IFM37266 - Charging Provisions: Definition of "arising": Deferred carried interest

Deferred carried Interest

TCGA92/S103KG(2)

Under ITA07/S809EZDA and S809EZDB deferred sums will generally be treated as arising to a fund manager and taxed on them at that point in time, i.e. without regard to the deferral period. This is the correct result in the context of fees charged to income where the deferral of a tax charge is inappropriate and contrary to the established approach of the UK tax code and recent legislative developments. However, with carried interest chargeable to capital gains tax, it would represent an unduly harsh outcome which would undermine genuine commercial arrangements designed to provide investors with a level of protection in funds which have long-term investment objectives.

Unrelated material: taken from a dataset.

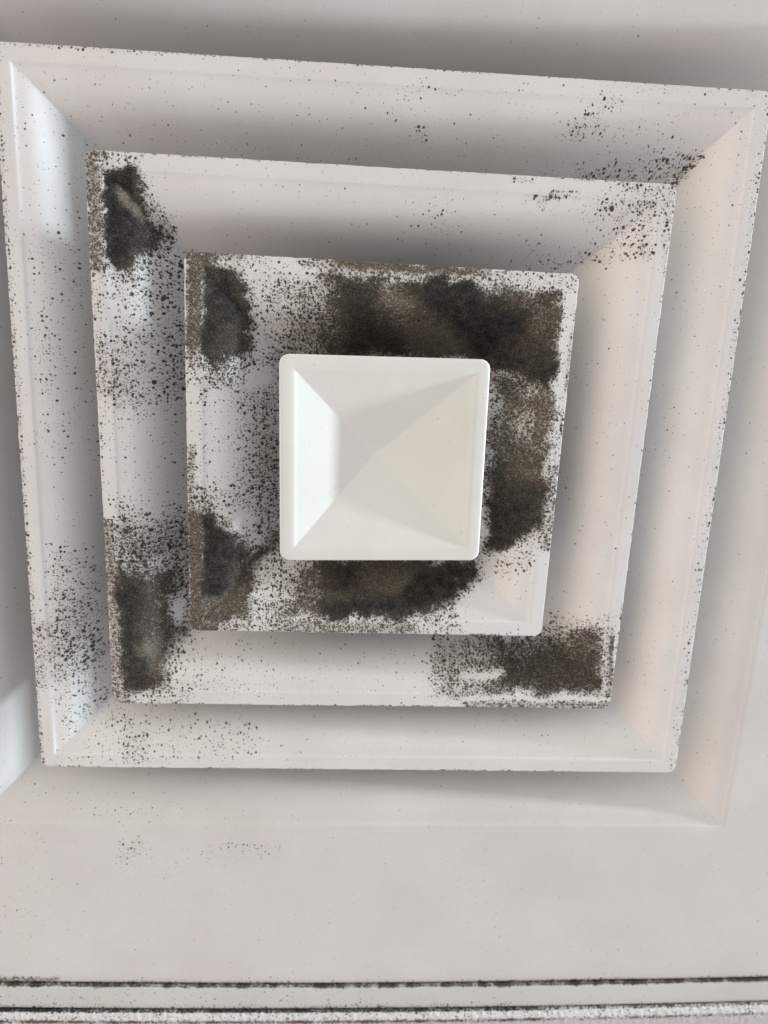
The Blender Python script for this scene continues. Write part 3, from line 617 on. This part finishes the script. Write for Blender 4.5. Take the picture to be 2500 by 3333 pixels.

TCGA92/S103KG therefore contains a specific provision (TCGA92/S103KG(2)) for deferred carried interest. These rules (explained in more detail below) only apply to carried interest chargeable under TCGA92/S103KA, not to rewards charged to income (such as Income Based Carried Interest (IFM38000 onwards, this reference is currently not active - manual awaiting completion)) or any other tax charge. Where certain conditions are met, carried interest will not be treated as arising to a fund manager while it remains held in escrow. The carried interest will come into charge when it is released from the arrangements.

TCGA92/S103KG(2) provides that if carried interest meets the “deferred carried interest” conditions and arises to a company connected with an individual (A) or a person who is not connected with A, ITA07/S809EZDB does not apply.

TCGA92/S103KG(3) states that carried interest will be “deferred” where its provision to A (or a person connected with A) is deferred under genuine commercial arrangements which involve both A and external investors in the relevant investment scheme.

However, if one of the main purposes of the genuine commercial arrangement is to avoid a tax liability, the carried interest will not qualify as being deferred. If this “main purpose” test is failed, the entire amount of carried interest is treated as arising (TCGA92/S103KG(13)). This provision is not qualified by any concept of “to the extent”, such that if, for example, a fund manager enters into an escrow agreement which is genuinely commercial but he or she agrees an extended escrow period to try and defer a tax charge, the whole arrangement will be treated as arising immediately.

The arrangements referred to in TCGA92/S103KG(13) can involve an individual acting alone or jointly with others who provide investment management services. Provided the escrow arrangements are entered into with external investors and represent a genuine commercial agreement which is not designed to avoid tax, the type of arrangement or the number of individuals who are a party to it is irrelevant.

A deferral cannot be applied if the sum of carried interest is applied directly or indirectly as an investment in a collective investment scheme (TCGA92/S103KG(12)). Even where all the other conditions in TCGA92/S103KG are met, if carried interest is invested in a collective investment scheme while held in escrow, it will be chargeable on a fund manager as soon as it arises.